▶ [PROBLEM DESCRIPTION]: Repeat the listing word for word. No pictures belong in the copy.

▶ [SUPPLIED INFORMATION]:
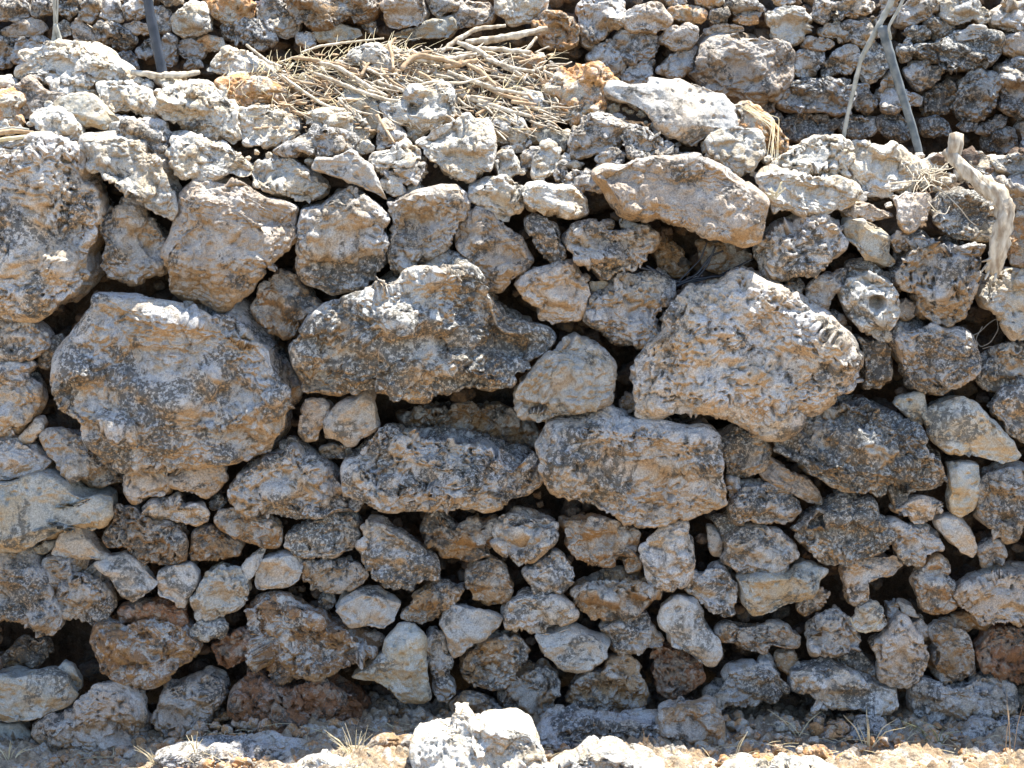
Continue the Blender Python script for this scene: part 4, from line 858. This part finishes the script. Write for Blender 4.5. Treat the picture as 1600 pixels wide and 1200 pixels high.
# ------------------------------------------------------------------ sticks, twigs, canes
def tube_arrays(P, rad, seg=8, rough=0.0, seed=0):
    P = np.array(P, float); n = len(P)
    # resample smoothly
    d = np.concatenate(([0], np.cumsum(np.linalg.norm(np.diff(P, axis=0), axis=1))))
    rad = np.interp(np.linspace(0, 1, n), np.linspace(0, 1, len(rad)), rad) if len(rad) != n else np.array(rad, float)
    m = max(4, int(d[-1] / max(.006, min(rad.mean() * 1.2, .02)))); m = min(m, 90)
    s = np.linspace(0, d[-1], m)
    Q = np.stack([np.interp(s, d, P[:, k]) for k in range(3)], 1)
    if n > 2:
        for _ in range(2): Q[1:-1] = (Q[:-2] + 2 * Q[1:-1] + Q[2:]) / 4
    rr = np.interp(s, d, rad)
    T = np.gradient(Q, axis=0); T /= np.linalg.norm(T, axis=1, keepdims=True) + 1e-9
    ref = np.array((0.0, 1.0, 0.0)) if abs(T[:, 1]).mean() < .8 else np.array((1.0, 0, 0))
    A = np.cross(T, ref); A /= np.linalg.norm(A, axis=1, keepdims=True) + 1e-9; B = np.cross(T, A)
    an = np.linspace(0, 2 * math.pi, seg, endpoint=False)
    ring = A[:, None] * np.cos(an)[None, :, None] + B[:, None] * np.sin(an)[None, :, None]
    co = Q[:, None] + ring * rr[:, None, None]
    co = co.reshape(-1, 3)
    if rough: 
        nn = noise(co * np.array((1, 1, 1)), 30, 1, seed) * .6 + noise(co, 90, 2, seed) * .4
        co = co + ring.reshape(-1, 3) * (nn * rough * np.repeat(rr, seg))[:, None]
    i = np.arange(m - 1)[:, None] * seg + np.arange(seg)[None, :]; j = np.arange(m - 1)[:, None] * seg + (np.arange(seg)[None, :] + 1) % seg
    F = np.stack((i, j, j + seg, i + seg), -1).reshape(-1, 4)
    c0 = len(co); co = np.vstack((co, Q[:1] - T[:1] * rr[0] * .3, Q[-1:] + T[-1:] * rr[-1] * .3))
    k = np.arange(seg); k2 = (k + 1) % seg; e = (m - 1) * seg
    F = np.vstack((F, np.stack((k2, k, np.full(seg, c0), np.full(seg, c0)), 1), np.stack((k + e, k2 + e, np.full(seg, c0 + 1), np.full(seg, c0 + 1)), 1)))
    return co, F
def to_mesh_tris(parts):
    """merge tube arrays; end caps are triangles so everything goes out as triangles"""
    C = []; T = []; k = 0
    for co, F in parts:
        t1 = F[:, [0, 1, 2]]; t2 = F[:, [0, 2, 3]]; t2 = t2[F[:, 2] != F[:, 3]]
        C.append(co); T.append(np.vstack((t1, t2)) + k); k += len(co)
    return np.concatenate(C), np.concatenate(T)
def sticks(name, parts, mat, label=None, cat=None, group=None, kind=None, parent=None):
    co, T = to_mesh_tris(parts)
    return link_mesh(name, co, T, mat, label, cat, group, kind, parent)
def path(pts, f):
    return [f(*p) for p in pts]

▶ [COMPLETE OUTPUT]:
Continue the Blender Python script for this scene: part 4, from line 858. This part finishes the script. Write for Blender 4.5. Treat the picture as 1600 pixels wide and 1200 pixels high.
# ------------------------------------------------------------------ sticks, twigs, canes
def tube_arrays(P, rad, seg=8, rough=0.0, seed=0):
    P = np.array(P, float); n = len(P)
    # resample smoothly
    d = np.concatenate(([0], np.cumsum(np.linalg.norm(np.diff(P, axis=0), axis=1))))
    rad = np.interp(np.linspace(0, 1, n), np.linspace(0, 1, len(rad)), rad) if len(rad) != n else np.array(rad, float)
    m = max(4, int(d[-1] / max(.006, min(rad.mean() * 1.2, .02)))); m = min(m, 90)
    s = np.linspace(0, d[-1], m)
    Q = np.stack([np.interp(s, d, P[:, k]) for k in range(3)], 1)
    if n > 2:
        for _ in range(2): Q[1:-1] = (Q[:-2] + 2 * Q[1:-1] + Q[2:]) / 4
    rr = np.interp(s, d, rad)
    T = np.gradient(Q, axis=0); T /= np.linalg.norm(T, axis=1, keepdims=True) + 1e-9
    ref = np.array((0.0, 1.0, 0.0)) if abs(T[:, 1]).mean() < .8 else np.array((1.0, 0, 0))
    A = np.cross(T, ref); A /= np.linalg.norm(A, axis=1, keepdims=True) + 1e-9; B = np.cross(T, A)
    an = np.linspace(0, 2 * math.pi, seg, endpoint=False)
    ring = A[:, None] * np.cos(an)[None, :, None] + B[:, None] * np.sin(an)[None, :, None]
    co = Q[:, None] + ring * rr[:, None, None]
    co = co.reshape(-1, 3)
    if rough: 
        nn = noise(co * np.array((1, 1, 1)), 30, 1, seed) * .6 + noise(co, 90, 2, seed) * .4
        co = co + ring.reshape(-1, 3) * (nn * rough * np.repeat(rr, seg))[:, None]
    i = np.arange(m - 1)[:, None] * seg + np.arange(seg)[None, :]; j = np.arange(m - 1)[:, None] * seg + (np.arange(seg)[None, :] + 1) % seg
    F = np.stack((i, j, j + seg, i + seg), -1).reshape(-1, 4)
    c0 = len(co); co = np.vstack((co, Q[:1] - T[:1] * rr[0] * .3, Q[-1:] + T[-1:] * rr[-1] * .3))
    k = np.arange(seg); k2 = (k + 1) % seg; e = (m - 1) * seg
    F = np.vstack((F, np.stack((k2, k, np.full(seg, c0), np.full(seg, c0)), 1), np.stack((k + e, k2 + e, np.full(seg, c0 + 1), np.full(seg, c0 + 1)), 1)))
    return co, F
def to_mesh_tris(parts):
    """merge tube arrays; end caps are triangles so everything goes out as triangles"""
    C = []; T = []; k = 0
    for co, F in parts:
        t1 = F[:, [0, 1, 2]]; t2 = F[:, [0, 2, 3]]; t2 = t2[F[:, 2] != F[:, 3]]
        C.append(co); T.append(np.vstack((t1, t2)) + k); k += len(co)
    return np.concatenate(C), np.concatenate(T)
def sticks(name, parts, mat, label=None, cat=None, group=None, kind=None, parent=None):
    co, T = to_mesh_tris(parts)
    return link_mesh(name, co, T, mat, label, cat, group, kind, parent)
def path(pts, f):
    return [f(*p) for p in pts]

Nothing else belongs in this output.